La séquence est glaçante. Tristane Banon raconte de manière presque légère la scène où elle se serait défendue contre DSK, comme une anecdote amusante. Le présentateur rit de son récit, disant « J’adore ! ». Autour de la table, les invités réagissent peu.

Je ne pense pas, très honnêtement, qu’il y aurait #MeToo s’il n’y avait pas eu Banon et Nafissatou Diallo

Aujourd’hui, Ardisson affirme qu’il s’était réjouit, à l’époque, du « buzz » que cette révélation allait lui apporter. « Le libertinage, les soupers fins, cela fait partie de la culture », affirme-t-il aussi. Autre moment bingo.

En revoyant ces images, Tristane Banon mesure le chemin parcouru, et explique avoir « joué à l’idiote », comme « beaucoup de femmes quand elles sont mal à l’aise ». 
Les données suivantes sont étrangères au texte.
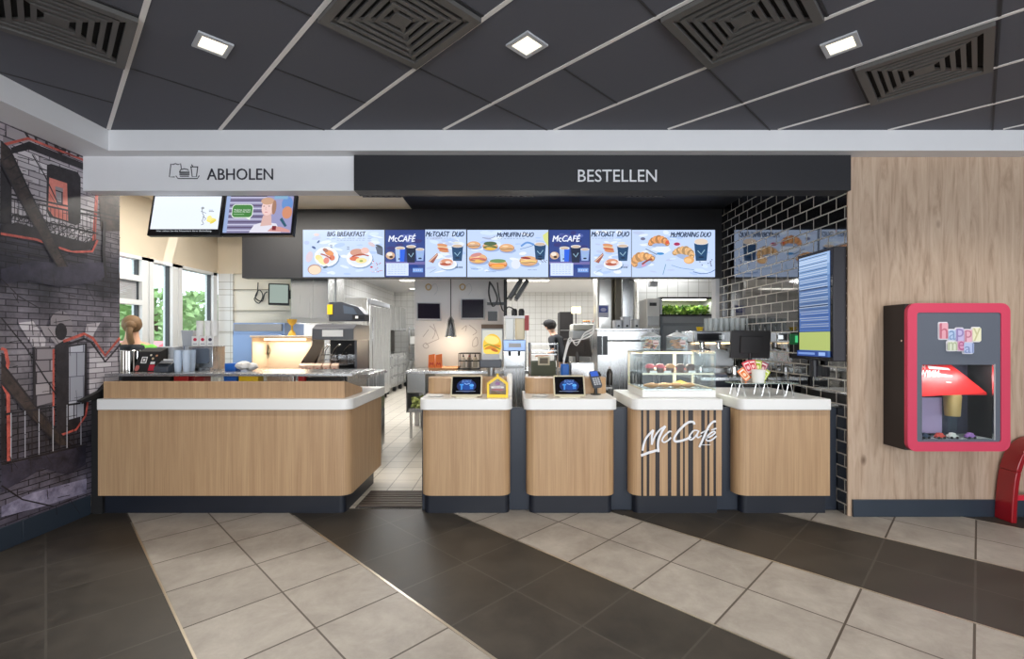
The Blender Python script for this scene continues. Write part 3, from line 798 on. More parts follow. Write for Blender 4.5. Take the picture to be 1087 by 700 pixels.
# ------------------------------------------------------------------ floor grate between the counters
g = thing('entrance_grate', 'dark slatted floor grate in the gap between the counters', 'mat', (-1.1, 4.3, 0))
gx0, gx1 = -1.40, -.79
MB().box(gx0, gx1, 4.17, 4.62, .0, .006, BLACKM).build('backing', g)
sl = MB()
for k in range(7): sl.box(gx0 + .01, gx1 - .01, 4.18 + k * .063, 4.222 + k * .063, .006, .018, mat('brown_grate_rib', (74, 62, 54), .6))
sl.build('rib_panel', g)
# ================================================================== SCREENS, SIGNS AND THINGS ON THE COUNTERS
# ------------------------------------------------------------------ five menu screens on the bulkhead
MY = 6.30
SKYB = em((194, 213, 246), 1.12)
def E(*c): return em(c, 1.12)
INKB = E(34, 52, 84)
def title(f, t, x0, y0, x1, y1, m, sl=0, wb=0):
    for d in (-.22, 0, .22): f.text(t, x0 + d, y0 + d * .6, x1 + d, y1 + d * .6, m, sl, wb)
def bun(f, x, y, w, fill=(204, 120, 90)):
    w *= 1.08; f.ell(x + 1.2, y + w * .34, w * 1.08, w * .36, E(150, 172, 212)); f.ell(x, y, w, w * .55, E(186, 128, 88)); f.ell(x, y - w * .12, w * .92, w * .42, E(226, 176, 130)); f.ell(x, y + w * .10, w * .9, w * .20, E(*fill)); f.ell(x, y + w * .26, w * .84, w * .2, E(222, 172, 124)); f.ell(x - w * .2, y - w * .22, w * .4, w * .12, E(244, 210, 172)); f.line([(x - w * .8, y + w * .16), (x - w * .3, y + w * .22), (x + w * .3, y + w * .14), (x + w * .8, y + w * .18)], .7, E(*[int(v * .62) for v in fill]), True)
def plate(f, x, y, rx, ry):
    f.ell(x + 1, y + 1.2, rx, ry, E(128, 156, 192)); f.ell(x, y, rx, ry, E(236, 240, 250)); f.ell(x, y, rx * .78, ry * .76, E(222, 230, 244))
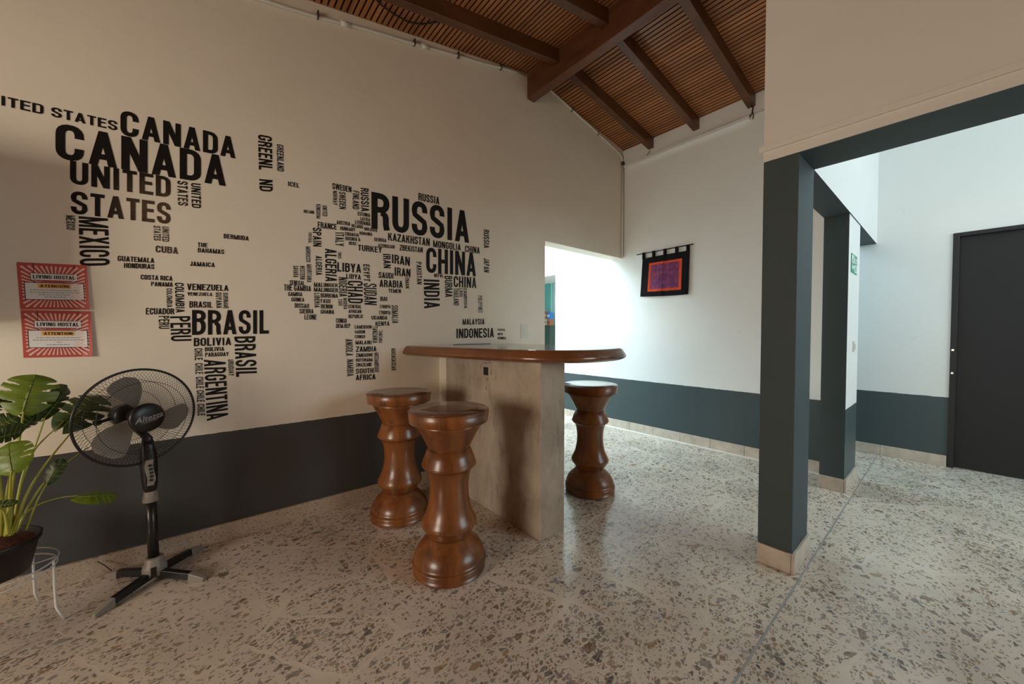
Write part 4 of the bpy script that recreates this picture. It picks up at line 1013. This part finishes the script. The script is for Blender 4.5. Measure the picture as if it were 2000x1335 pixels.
def make_stool(loc, rz, label):
    t = thing('bar_stool', loc, label, 'stool', 'turned wooden bar stools')
    t.rotation_euler = (0, 0, rz)
    k = max(i for i, p in enumerate(PROF) if p[1] < 0.7535)
    m = MB(); m.lathe(crease(PROF[:k + 1]), 72); b = m.build('pedestal', MT['stool']); b.parent = t
    m = MB(); m.lathe(crease([(0.150, 0.7522)] + PROF[k + 1:] + [(0.1985, 0.8171)]), 72); s = m.build('seat', MT['stool']); s.parent = t
    m = MB(); m.lathe([(0.1988, 0.8165), (0.1975, 0.8185), (0.10, 0.8187), (0.001, 0.8187)], 72); f = m.build('seat_face', MT['stool_top']); f.parent = s
    return t
st = make_stool((0.964, 1.654, 0), 0.4, 'turned wooden bar stool standing before the plastered panel, the one closest to the camera')
def dup(o, loc, rz, label):
    c = o.copy(); COL.objects.link(c); c.location = loc; c.rotation_euler = (0, 0, rz); c['label'] = label
    for ch in list(o.children):
        k = ch.copy(); COL.objects.link(k); k.parent = c
        for g in list(ch.children):
            q = g.copy(); COL.objects.link(q); q.parent = k
    return c
dup(st, (0.988, 2.335, 0), 2.1, 'turned wooden bar stool half hidden behind another stool, nearest the lettered wall')
dup(st, (2.274, 1.780, 0), 4.2, 'turned wooden bar stool on the far side of the counter, daylight glinting on its seat')

# ---------------------------------------------------------------- pedestal fan
FB = Vector((-0.195, 2.485, 0))
fan = thing('pedestal_fan', FB, 'black pedestal fan with grey blades standing against the text wall beside the plant', 'fan')
for k, a in enumerate((45, 135, 225, 315)):
    a = radians(a + 2); u = Vector((cos(a), sin(a), 0)); w = Vector((-u.y, u.x, 0))
    def bar(nm, r0, r1, prof0, prof1, mt, parent=fan):
        m = MB(); P = []
        for r, (hw, z0, z1) in ((r0, prof0), (r1, prof1)):
            P += [FB + u * r + w * hw + Vector((0, 0, z0)), FB + u * r - w * hw + Vector((0, 0, z0)), FB + u * r - w * hw * .8 + Vector((0, 0, z1)), FB + u * r + w * hw * .8 + Vector((0, 0, z1))]
        m.v = [tuple(p) for p in P]; m.f = [(0, 1, 2, 3), (4, 5, 6, 7), (0, 1, 5, 4), (1, 2, 6, 5), (2, 3, 7, 6), (3, 0, 4, 7)]; m.mi = [0] * 6; m.sm = [False] * 6
        o = m.build(nm, mt, bevel=.003); o.parent = parent; o.location = -FB if parent is fan else Vector((0, 0, 0)); return o
    lg = bar('leg', .02, .185, (.017, .018, .052), (.016, .010, .040), MT['black_plastic'])
    bar('foot_tip', .183, .255, (.0175, .0, .041), (.010, .0, .018), MT['grey_plastic'], lg)
m = MB(); m.lathe([(.045, .030), (.046, .060), (.042, .080), (.036, .085), (.036, .108), (.028, .114)], 40, centre=FB); m.build('base_collar', MT['grey_plastic'], fan)
m = MB(); m.box(FB.x - .010, FB.y - .0475, .030, FB.x + .010, FB.y - .040, .078); m.build('collar_slot', MT['black_plastic'], fan)
lean = Vector((-0.016, -0.006, 0))
def pole_pt(z): return FB + lean * (z / .7) + Vector((0, 0, z))
m = MB(); m.tube([pole_pt(.10), pole_pt(.25), pole_pt(.40)], .0205, seg=28); m.build('pole', MT['black_metal'], fan)
m = MB(); c = pole_pt(0); m.lathe([(.0285, .388), (.030, .392), (.024, .435), (.022, .440)], 36, centre=(pole_pt(.41).x, pole_pt(.41).y, 0)); m.build('pole_ring', MT['grey_plastic'], fan)
# control housing
AX = radians(-60.0)
ax = Vector((cos(AX), sin(AX), 0)); rt_ = Vector((-sin(AX), cos(AX), 0)); up_ = Vector((0, 0, 1))
va = math.atan2(-FB.y, -FB.x) + radians(8)
cx_ = Vector((cos(va), sin(va), 0)); cr_ = Vector((-sin(va), cos(va), 0))
def hull(sections, mt, name, parent=fan, seg=28, e=.7):
    """sections: (centre, half width along cr_, half depth along cx_)"""
    m = MB(); i0 = 0
    for c, hw, hd in sections:
        for q in range(seg):
            a = 2 * pi * q / seg; ca, sa = cos(a), sin(a)
            m.v.append(tuple(c + cr_ * hw * math.copysign(abs(ca) ** e, ca) + cx_ * hd * math.copysign(abs(sa) ** e, sa)))
    for k in range(len(sections) - 1):
        for q in range(seg):
            m.f.append((k * seg + q, k * seg + (q + 1) % seg, (k + 1) * seg + (q + 1) % seg, (k + 1) * seg + q)); m.mi.append(0); m.sm.append(True)
    m.f.append(tuple(range(seg - 1, -1, -1))); m.mi.append(0); m.sm.append(False)
    m.f.append(tuple(range((len(sections) - 1) * seg, len(sections) * seg))); m.mi.append(0); m.sm.append(False)
    return m.build(name, mt, parent)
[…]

Lorsque l’affaire Sofitel éclate, elle décide de porter plainte, et devient, « malgré elle », un symbole de la lutte contre les violences sexuelles, et l’impunité des agresseurs. Elle se retrouve aussi dans le viseur de grands médias, qui la somment d’expliquer pourquoi elle n’a pas poursuivi DSK plus tôt. Des interviews qui paraissent, là aussi, lunaires, vues depuis 2020.

« Je ne pense pas, très honnêtement, qu’il y aurait #MeToo s’il n’y avait pas eu Banon et Nafissatou Diallo », conclut la romancière. « Ça donne un peu de sens à tout ce que j’ai fait ».

Dominique Strauss-Kahn a quant à lui refusé de participer à Chambre 2806, et a annoncé « revenir sur l’ensemble de [son] histoire personnelle et professionnelle » dans un prochain documentaire, en 2021.